Despite Davis's slight role on his high school team, Raiders media guides later published descriptions of Davis which depicted him as a schoolboy star, only to have the claims scaled back—slightly—in future editions after reporters investigated the matter. His lack of football playing experience (he did play football for his high school fraternity) made him one of the few to be a head coach in the NFL or AFL despite never having played even for the high school varsity.

Davis graduated from high school in January 1947, immediately enrolling at Wittenberg College in Springfield, Ohio at age 17. The school had recruited Davis, although it did not extend him a scholarship. He spent a semester there, occupying himself with baseball and plans to transfer to a higher-profile school. In mid-1947, he transferred to Syracuse University. Although Davis repeatedly tried out for the various varsity teams, the height of his athletic career at Syracuse was warming the bench for the junior varsity baseball team. Frustrated by this, he briefly transferred to Hartwick College, also in New York State, in 1948, but soon returned to Syracuse. Despite Davis's lack of athletic success, he commonly mingled with varsity athletes, many of whom assumed he was also one but on another team. Unsuccessful in his efforts to join the men's basketball team, Davis became interested in football strategy, and haunted the football team's practices until asked to leave by the head coach, suspicious of Davis for taking notes. Davis also took the academic courses in football strategy given by the assistant coaches, and ordinarily attended only by players.

While job hunting, he introduced himself as "Davis from Syracuse", likely intentionally to conflate with George Davis, star halfback for the school's football team. Turned down at Hofstra University and by Bill Altenberg, athletic director at Adelphi University (both on Long Island), he approached Adelphi's president. What went on between the two men is not known; his biographer Mark Ribowsky suggests Davis used a combination of "bluff and con," but a half hour after Altenberg dismissed Davis from his office, he received a call from the president that he had a new freshman football coach.
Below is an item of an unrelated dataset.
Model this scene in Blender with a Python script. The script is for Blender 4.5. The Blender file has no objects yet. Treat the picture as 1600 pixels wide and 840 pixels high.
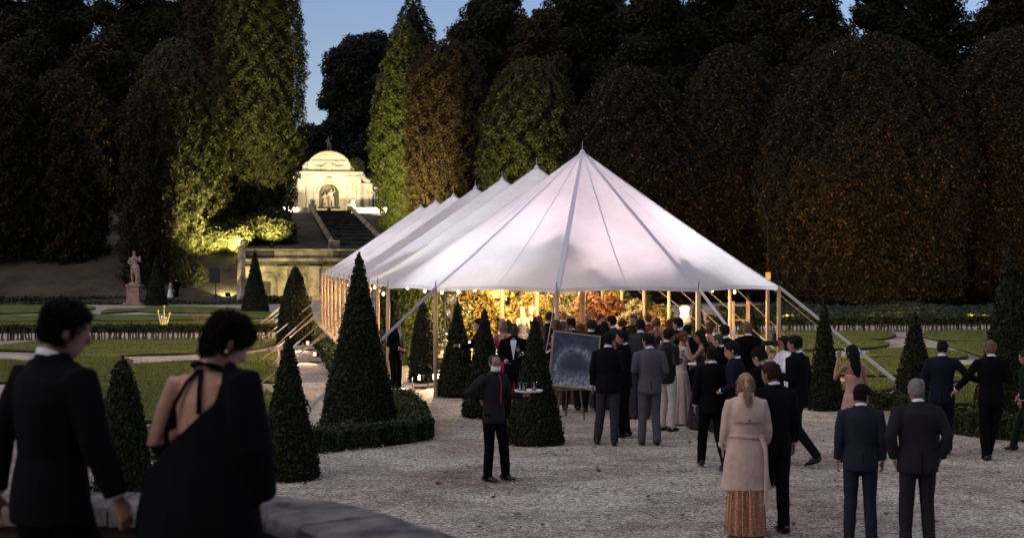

In 1952, with his student deferral ended upon receipt of his master's degree, Davis was inducted into the United States Army. He quickly secured a place attached to a public relations unit near Syracuse, and set about obtaining a place on one of the coaching staff for the military's football teams. General Stanley Scott of Fort Belvoir, Virginia, obtained Davis's services in 1953 as football coach for his post's football squad. At the time, military football was taken very seriously; the teams were well-stocked with drafted college stars, and often scrimmaged National Football League teams. Davis coached Fort Belvoir, just south of Washington, D.C., to a record of eight wins, two losses, and one tie (8–2–1), missing a chance to play in the Poinsettia Bowl in San Diego because of a final-game loss to the nearby Quantico Marine Base. As a private first class, he was often coaching players of a higher rank, including officers. Near the end of 1952, he was called to testify before a congressional committee investigating whether athletes were being coddled in the military. Although most of Davis's team was sent to Korea, he remained at Fort Belvoir until his discharge in 1954. While coaching in the army, Davis sold scouting information about his players to NFL teams. One NFL executive who contacted Davis was Pete Rozelle of the Los Angeles Rams, but as Rozelle had been allocated no money, Davis gave him no information.